Generic product markets approach perfect competition because they are standardized. Brand name products of the same type (for instance, cookies) are in monopolistic competition because they are not the same uniform item, but somewhat different. Customers have to pay a higher price for brand name products (such as Nabisco or Keebler), but they do not seem to mind too much. |
MONOPOLISTIC COMPETITION NONPRICE
ACTION
Nonprice action of firms in monopolistic competition consists
primarily in either
- product development, or
- advertising.
Product development is sometimes only cosmetic to give the
illusion of novelty. Another danger stems from excessive
diversity which may confuse consumers.
Brand name producers have a variety of means to make their products special to customers. Most important is advertisement which generic item producers would obviously not use. |
ADVERTISING - ARGUMENTS IN FAVOR
Some of the arguments in favor of advertising are
- advertising is informative,
- advertising increases sales and permits economies of scale,
- advertising increases sales and contributes to economic
growth,
- advertising supports the media,
- advertising increases competition and lowers prices.

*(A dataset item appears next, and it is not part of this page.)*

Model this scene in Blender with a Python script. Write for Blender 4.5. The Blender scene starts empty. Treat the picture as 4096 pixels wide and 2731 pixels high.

New product advertisement is essential: think of a major
artistic event that interested viewers would fail to see because it has not been announced widely enough. But, most of the advertisement (on television for instance) is for existing, well-established products such as soft drinks or other consumer products; that advertisement seeks only to sway customers away from competitors. |
ADVERTISING - ARGUMENTS AGAINST
Some of the arguments against advertising are
- advertising is not informative but competitive,
- the economies of scale are illusory,
- advertising raises the cost curve,
- advertisers may use their influence to bias the media,
- advertising is used as an entry barrier, and
- advertising is not a productive activity.